Given a patterns file that would look like:

    *.test.js purpose=test
    tests/**  purpose=test
    apps/*/tests/** purpose=test
...ripgrep and other search tools could then see those files as having that purpose-tag "test" attached; and you'd be able to filter files in/out by their purpose-tag, just like you can filter files in/out by their filetype with ripgrep's -t/-T switches.

(You could go wild from there, if you like, and let this patterns-file match not just files but lines inside files. For example, doc-comments lines [=~ lines with syntax X in files of type Y] could be tagged as having purpose=docs.)

And I would then propose, on top of that, some higher-level behavior — not necessarily implemented in rg(1) itself — that could look at a file of "filter-context specifications" like this:

    default: code
    code: +purpose=impl -purpose=test -purpose=examples -purpose=docs
...and then, when you do a search, it would use that `default` search-scope if not otherwise specified; or use another scope if you name it. So given the config above, by default you'd be searching only code; but you could instead search your docs scope, or your examples scope, or an implicit "all" scope.

The big win with those purpose-tags and scopes, would be if they had conventional or formal (e.g. URNs in an RDF namespace) names, such that different repos could agree on their usage.
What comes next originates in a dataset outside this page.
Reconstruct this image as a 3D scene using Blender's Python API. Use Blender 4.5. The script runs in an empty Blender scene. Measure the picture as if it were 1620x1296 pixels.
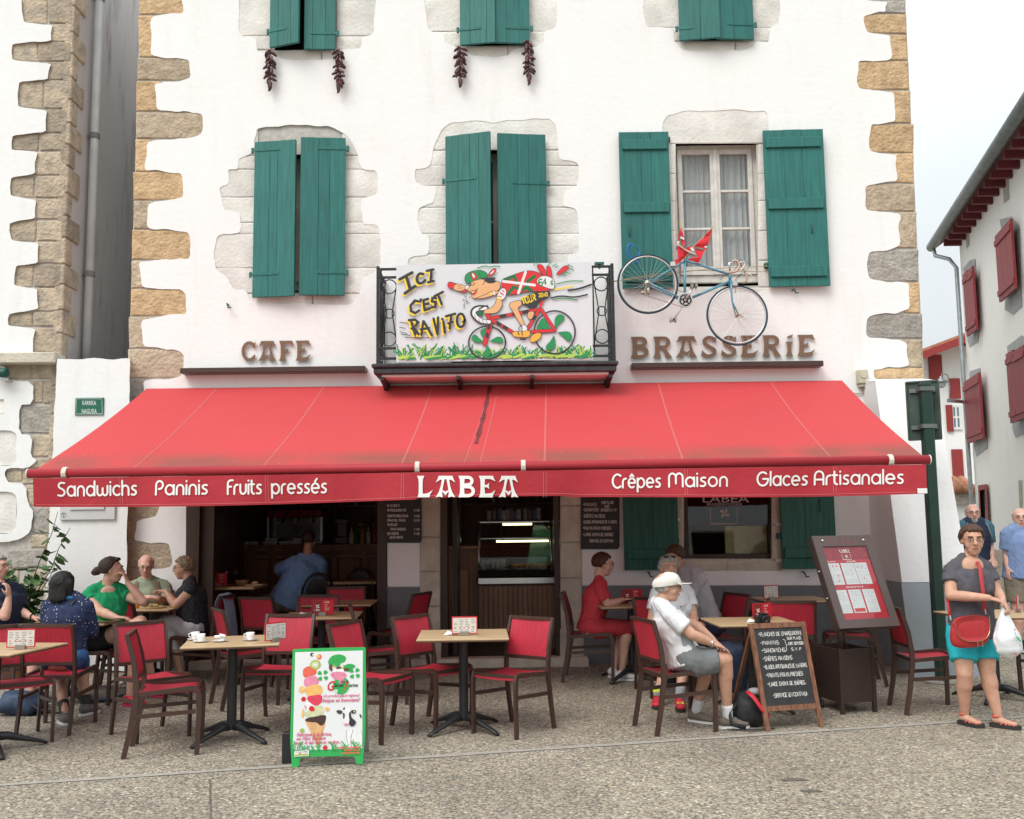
import bpy, bmesh, math, random
import numpy as np
from mathutils import Vector, Matrix, noise
from mathutils.geometry import tessellate_polygon
R=math.radians; PI=math.pi
random.seed(7)
S=bpy.context.scene
COL=S.collection
# ---------------- camera, world, sun, exposure ----------------
PITCH=6.5; ROLL=0.72; FPX=1575.0
cam=bpy.data.cameras.new('camera'); camo=bpy.data.objects.new('camera',cam); COL.objects.link(camo)
cam.sensor_width=36; cam.lens=35; cam.clip_end=3000; cam.clip_start=.05
RM=Matrix.Rotation(R(90+PITCH),4,'X')@Matrix.Rotation(R(-ROLL),4,'Z')
CP=Vector((0,0,1.6))
camo.matrix_world=Matrix.Translation(CP)@RM
S.camera=camo
R3=RM.to_3x3()
W=bpy.data.worlds.new('World'); S.world=W; W.use_nodes=True
nt=W.node_tree; nt.nodes.clear()
wo=nt.nodes.new('ShaderNodeOutputWorld'); bg=nt.nodes.new('ShaderNodeBackground')
sk=nt.nodes.new('ShaderNodeTexSky'); sk.sky_type='NISHITA'; sk.sun_disc=False
SUN_EL=50; SUN_ROT=200
sk.sun_elevation=R(SUN_EL); sk.sun_rotation=R(SUN_ROT); sk.air_density=1; sk.dust_density=3; sk.ozone_density=1
hs=nt.nodes.new('ShaderNodeHueSaturation'); hs.inputs['Saturation'].default_value=.35
# an overcast sheet of cloud lies over the blue sky
tc=nt.nodes.new('ShaderNodeTexCoord'); nz=nt.nodes.new('ShaderNodeTexNoise'); nz.inputs['Scale'].default_value=2.2; nz.inputs['Detail'].default_value=5
mp=nt.nodes.new('ShaderNodeMapping'); mp.inputs['Scale'].default_value=(1,1,2.5)
cr=nt.nodes.new('ShaderNodeValToRGB'); cr.color_ramp.elements[0].position=.3; cr.color_ramp.elements[0].color=(8.2,8.75,9.0,1)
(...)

Then tools that do code-search across many different repos, like Github, could layer UI on top of these purpose-tags and search-scopes discovered from the repo, to enable the repo to be searched using this explicitly-encoded abstract understanding of the purpose/function of the different parts of the repo. (Picture the Github search autocomplete for a search 'foo' giving several drop-down options like "Search 'foo' in [code] of this repo", "Search 'foo' in [docs] of this repo", etc. Then, after you get to the search page, a set of checkboxes to refine your search from the original scope, into a custom scope, by including/excluding arbitrary purpose-tags.)